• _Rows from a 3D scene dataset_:
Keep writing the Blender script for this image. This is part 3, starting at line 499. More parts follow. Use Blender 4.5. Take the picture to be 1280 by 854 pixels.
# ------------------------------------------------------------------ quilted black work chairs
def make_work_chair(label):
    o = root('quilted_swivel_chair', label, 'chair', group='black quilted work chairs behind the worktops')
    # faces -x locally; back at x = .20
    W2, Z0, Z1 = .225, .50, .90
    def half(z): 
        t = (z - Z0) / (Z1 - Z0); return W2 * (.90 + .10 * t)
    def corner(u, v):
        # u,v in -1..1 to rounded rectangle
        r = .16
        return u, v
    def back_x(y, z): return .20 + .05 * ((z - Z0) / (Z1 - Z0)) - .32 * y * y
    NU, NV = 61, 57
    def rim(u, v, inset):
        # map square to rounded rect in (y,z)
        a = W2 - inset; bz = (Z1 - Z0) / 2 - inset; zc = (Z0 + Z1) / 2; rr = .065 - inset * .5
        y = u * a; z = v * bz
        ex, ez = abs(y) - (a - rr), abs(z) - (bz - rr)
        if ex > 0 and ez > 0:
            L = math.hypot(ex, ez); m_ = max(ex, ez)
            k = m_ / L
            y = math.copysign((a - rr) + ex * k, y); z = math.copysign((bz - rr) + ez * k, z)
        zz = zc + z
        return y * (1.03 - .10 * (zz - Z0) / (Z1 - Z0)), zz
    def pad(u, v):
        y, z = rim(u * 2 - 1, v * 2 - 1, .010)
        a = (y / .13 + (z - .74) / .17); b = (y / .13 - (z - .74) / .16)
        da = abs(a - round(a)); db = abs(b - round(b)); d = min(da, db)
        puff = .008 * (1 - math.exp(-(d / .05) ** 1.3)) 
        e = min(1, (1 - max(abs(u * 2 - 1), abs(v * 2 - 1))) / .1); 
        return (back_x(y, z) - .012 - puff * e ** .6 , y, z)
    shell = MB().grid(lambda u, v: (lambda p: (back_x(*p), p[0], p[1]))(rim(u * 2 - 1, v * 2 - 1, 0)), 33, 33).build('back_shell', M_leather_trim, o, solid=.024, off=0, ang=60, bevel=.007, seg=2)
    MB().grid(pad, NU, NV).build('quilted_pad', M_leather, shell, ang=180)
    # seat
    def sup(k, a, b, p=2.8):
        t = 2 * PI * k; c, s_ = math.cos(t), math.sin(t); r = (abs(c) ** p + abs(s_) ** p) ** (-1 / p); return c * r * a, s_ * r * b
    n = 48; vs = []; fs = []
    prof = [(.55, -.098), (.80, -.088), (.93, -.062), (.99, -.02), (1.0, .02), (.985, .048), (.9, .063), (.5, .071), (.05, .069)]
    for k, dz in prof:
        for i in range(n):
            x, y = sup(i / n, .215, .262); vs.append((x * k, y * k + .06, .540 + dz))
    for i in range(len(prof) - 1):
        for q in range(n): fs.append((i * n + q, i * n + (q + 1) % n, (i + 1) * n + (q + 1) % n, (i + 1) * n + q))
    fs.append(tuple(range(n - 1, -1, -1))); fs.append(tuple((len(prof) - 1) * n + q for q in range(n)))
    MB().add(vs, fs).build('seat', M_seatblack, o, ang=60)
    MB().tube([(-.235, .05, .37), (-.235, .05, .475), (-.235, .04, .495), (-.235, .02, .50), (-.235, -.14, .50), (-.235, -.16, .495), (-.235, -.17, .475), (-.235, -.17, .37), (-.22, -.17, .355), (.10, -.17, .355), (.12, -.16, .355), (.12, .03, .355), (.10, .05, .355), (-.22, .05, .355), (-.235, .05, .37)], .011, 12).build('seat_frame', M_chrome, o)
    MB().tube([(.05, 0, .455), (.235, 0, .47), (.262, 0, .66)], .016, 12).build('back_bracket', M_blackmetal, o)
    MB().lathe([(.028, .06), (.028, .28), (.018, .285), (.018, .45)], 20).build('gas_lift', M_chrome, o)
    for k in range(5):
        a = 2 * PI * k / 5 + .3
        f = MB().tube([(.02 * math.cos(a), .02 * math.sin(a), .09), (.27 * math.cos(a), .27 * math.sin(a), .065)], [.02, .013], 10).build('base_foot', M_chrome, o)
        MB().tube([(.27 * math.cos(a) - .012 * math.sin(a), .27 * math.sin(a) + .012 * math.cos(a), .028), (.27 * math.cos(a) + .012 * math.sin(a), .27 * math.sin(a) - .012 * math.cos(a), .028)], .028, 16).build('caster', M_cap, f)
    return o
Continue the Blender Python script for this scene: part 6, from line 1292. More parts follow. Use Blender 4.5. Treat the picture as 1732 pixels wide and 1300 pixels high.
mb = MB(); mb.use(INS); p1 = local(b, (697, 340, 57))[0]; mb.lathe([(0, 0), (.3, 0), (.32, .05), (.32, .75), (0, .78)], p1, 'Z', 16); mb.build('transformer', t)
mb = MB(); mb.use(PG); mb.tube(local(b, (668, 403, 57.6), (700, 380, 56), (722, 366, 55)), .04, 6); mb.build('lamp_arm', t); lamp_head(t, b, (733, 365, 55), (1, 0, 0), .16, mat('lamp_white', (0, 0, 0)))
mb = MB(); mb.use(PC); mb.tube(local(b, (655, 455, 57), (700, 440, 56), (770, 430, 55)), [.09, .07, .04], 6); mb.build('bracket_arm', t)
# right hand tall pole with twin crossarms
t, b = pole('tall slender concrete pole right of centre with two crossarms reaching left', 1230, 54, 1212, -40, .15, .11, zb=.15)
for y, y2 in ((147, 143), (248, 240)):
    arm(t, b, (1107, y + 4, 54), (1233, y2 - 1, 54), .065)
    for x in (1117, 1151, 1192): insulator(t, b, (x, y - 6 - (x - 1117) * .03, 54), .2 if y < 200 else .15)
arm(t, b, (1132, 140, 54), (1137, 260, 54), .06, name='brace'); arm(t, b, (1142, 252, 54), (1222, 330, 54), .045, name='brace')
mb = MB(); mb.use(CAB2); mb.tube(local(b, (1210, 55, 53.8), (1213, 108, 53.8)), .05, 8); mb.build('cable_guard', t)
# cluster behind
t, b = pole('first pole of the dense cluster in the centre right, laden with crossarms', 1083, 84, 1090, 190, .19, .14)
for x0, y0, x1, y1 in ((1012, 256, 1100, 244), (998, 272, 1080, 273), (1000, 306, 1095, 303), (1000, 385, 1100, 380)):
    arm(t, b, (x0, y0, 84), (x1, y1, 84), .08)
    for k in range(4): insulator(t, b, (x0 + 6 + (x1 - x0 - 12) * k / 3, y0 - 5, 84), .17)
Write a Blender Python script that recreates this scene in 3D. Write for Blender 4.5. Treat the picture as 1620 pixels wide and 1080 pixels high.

• _EXERCISE TASK_:
Write out the full listing, keeping every line exactly as it is.

• _TASK SOLUTION_:
Keep writing the Blender script for this image. This is part 3, starting at line 499. More parts follow. Use Blender 4.5. Take the picture to be 1280 by 854 pixels.
# ------------------------------------------------------------------ quilted black work chairs
def make_work_chair(label):
    o = root('quilted_swivel_chair', label, 'chair', group='black quilted work chairs behind the worktops')
    # faces -x locally; back at x = .20
    W2, Z0, Z1 = .225, .50, .90
    def half(z): 
        t = (z - Z0) / (Z1 - Z0); return W2 * (.90 + .10 * t)
    def corner(u, v):
        # u,v in -1..1 to rounded rectangle
        r = .16
        return u, v
    def back_x(y, z): return .20 + .05 * ((z - Z0) / (Z1 - Z0)) - .32 * y * y
    NU, NV = 61, 57
    def rim(u, v, inset):
        # map square to rounded rect in (y,z)
        a = W2 - inset; bz = (Z1 - Z0) / 2 - inset; zc = (Z0 + Z1) / 2; rr = .065 - inset * .5
        y = u * a; z = v * bz
        ex, ez = abs(y) - (a - rr), abs(z) - (bz - rr)
        if ex > 0 and ez > 0:
            L = math.hypot(ex, ez); m_ = max(ex, ez)
            k = m_ / L
            y = math.copysign((a - rr) + ex * k, y); z = math.copysign((bz - rr) + ez * k, z)
        zz = zc + z
        return y * (1.03 - .10 * (zz - Z0) / (Z1 - Z0)), zz
    def pad(u, v):
        y, z = rim(u * 2 - 1, v * 2 - 1, .010)
        a = (y / .13 + (z - .74) / .17); b = (y / .13 - (z - .74) / .16)
        da = abs(a - round(a)); db = abs(b - round(b)); d = min(da, db)
        puff = .008 * (1 - math.exp(-(d / .05) ** 1.3)) 
        e = min(1, (1 - max(abs(u * 2 - 1), abs(v * 2 - 1))) / .1); 
        return (back_x(y, z) - .012 - puff * e ** .6 , y, z)
    shell = MB().grid(lambda u, v: (lambda p: (back_x(*p), p[0], p[1]))(rim(u * 2 - 1, v * 2 - 1, 0)), 33, 33).build('back_shell', M_leather_trim, o, solid=.024, off=0, ang=60, bevel=.007, seg=2)
    MB().grid(pad, NU, NV).build('quilted_pad', M_leather, shell, ang=180)
    # seat
    def sup(k, a, b, p=2.8):
        t = 2 * PI * k; c, s_ = math.cos(t), math.sin(t); r = (abs(c) ** p + abs(s_) ** p) ** (-1 / p); return c * r * a, s_ * r * b
    n = 48; vs = []; fs = []
    prof = [(.55, -.098), (.80, -.088), (.93, -.062), (.99, -.02), (1.0, .02), (.985, .048), (.9, .063), (.5, .071), (.05, .069)]
    for k, dz in prof:
        for i in range(n):
            x, y = sup(i / n, .215, .262); vs.append((x * k, y * k + .06, .540 + dz))
    for i in range(len(prof) - 1):
        for q in range(n): fs.append((i * n + q, i * n + (q + 1) % n, (i + 1) * n + (q + 1) % n, (i + 1) * n + q))
    fs.append(tuple(range(n - 1, -1, -1))); fs.append(tuple((len(prof) - 1) * n + q for q in range(n)))
    MB().add(vs, fs).build('seat', M_seatblack, o, ang=60)
    MB().tube([(-.235, .05, .37), (-.235, .05, .475), (-.235, .04, .495), (-.235, .02, .50), (-.235, -.14, .50), (-.235, -.16, .495), (-.235, -.17, .475), (-.235, -.17, .37), (-.22, -.17, .355), (.10, -.17, .355), (.12, -.16, .355), (.12, .03, .355), (.10, .05, .355), (-.22, .05, .355), (-.235, .05, .37)], .011, 12).build('seat_frame', M_chrome, o)
    MB().tube([(.05, 0, .455), (.235, 0, .47), (.262, 0, .66)], .016, 12).build('back_bracket', M_blackmetal, o)
    MB().lathe([(.028, .06), (.028, .28), (.018, .285), (.018, .45)], 20).build('gas_lift', M_chrome, o)
    for k in range(5):
        a = 2 * PI * k / 5 + .3
        f = MB().tube([(.02 * math.cos(a), .02 * math.sin(a), .09), (.27 * math.cos(a), .27 * math.sin(a), .065)], [.02, .013], 10).build('base_foot', M_chrome, o)
        MB().tube([(.27 * math.cos(a) - .012 * math.sin(a), .27 * math.sin(a) + .012 * math.cos(a), .028), (.27 * math.cos(a) + .012 * math.sin(a), .27 * math.sin(a) - .012 * math.cos(a), .028)], .028, 16).build('caster', M_cap, f)
    return o
Continue the Blender Python script for this scene: part 6, from line 1292. More parts follow. Use Blender 4.5. Treat the picture as 1732 pixels wide and 1300 pixels high.
mb = MB(); mb.use(INS); p1 = local(b, (697, 340, 57))[0]; mb.lathe([(0, 0), (.3, 0), (.32, .05), (.32, .75), (0, .78)], p1, 'Z', 16); mb.build('transformer', t)
mb = MB(); mb.use(PG); mb.tube(local(b, (668, 403, 57.6), (700, 380, 56), (722, 366, 55)), .04, 6); mb.build('lamp_arm', t); lamp_head(t, b, (733, 365, 55), (1, 0, 0), .16, mat('lamp_white', (0, 0, 0)))
mb = MB(); mb.use(PC); mb.tube(local(b, (655, 455, 57), (700, 440, 56), (770, 430, 55)), [.09, .07, .04], 6); mb.build('bracket_arm', t)
# right hand tall pole with twin crossarms
t, b = pole('tall slender concrete pole right of centre with two crossarms reaching left', 1230, 54, 1212, -40, .15, .11, zb=.15)
for y, y2 in ((147, 143), (248, 240)):
    arm(t, b, (1107, y + 4, 54), (1233, y2 - 1, 54), .065)
    for x in (1117, 1151, 1192): insulator(t, b, (x, y - 6 - (x - 1117) * .03, 54), .2 if y < 200 else .15)
arm(t, b, (1132, 140, 54), (1137, 260, 54), .06, name='brace'); arm(t, b, (1142, 252, 54), (1222, 330, 54), .045, name='brace')
mb = MB(); mb.use(CAB2); mb.tube(local(b, (1210, 55, 53.8), (1213, 108, 53.8)), .05, 8); mb.build('cable_guard', t)
# cluster behind
t, b = pole('first pole of the dense cluster in the centre right, laden with crossarms', 1083, 84, 1090, 190, .19, .14)
for x0, y0, x1, y1 in ((1012, 256, 1100, 244), (998, 272, 1080, 273), (1000, 306, 1095, 303), (1000, 385, 1100, 380)):
    arm(t, b, (x0, y0, 84), (x1, y1, 84), .08)
    for k in range(4): insulator(t, b, (x0 + 6 + (x1 - x0 - 12) * k / 3, y0 - 5, 84), .17)
Write a Blender Python script that recreates this scene in 3D. Write for Blender 4.5. Treat the picture as 1620 pixels wide and 1080 pixels high.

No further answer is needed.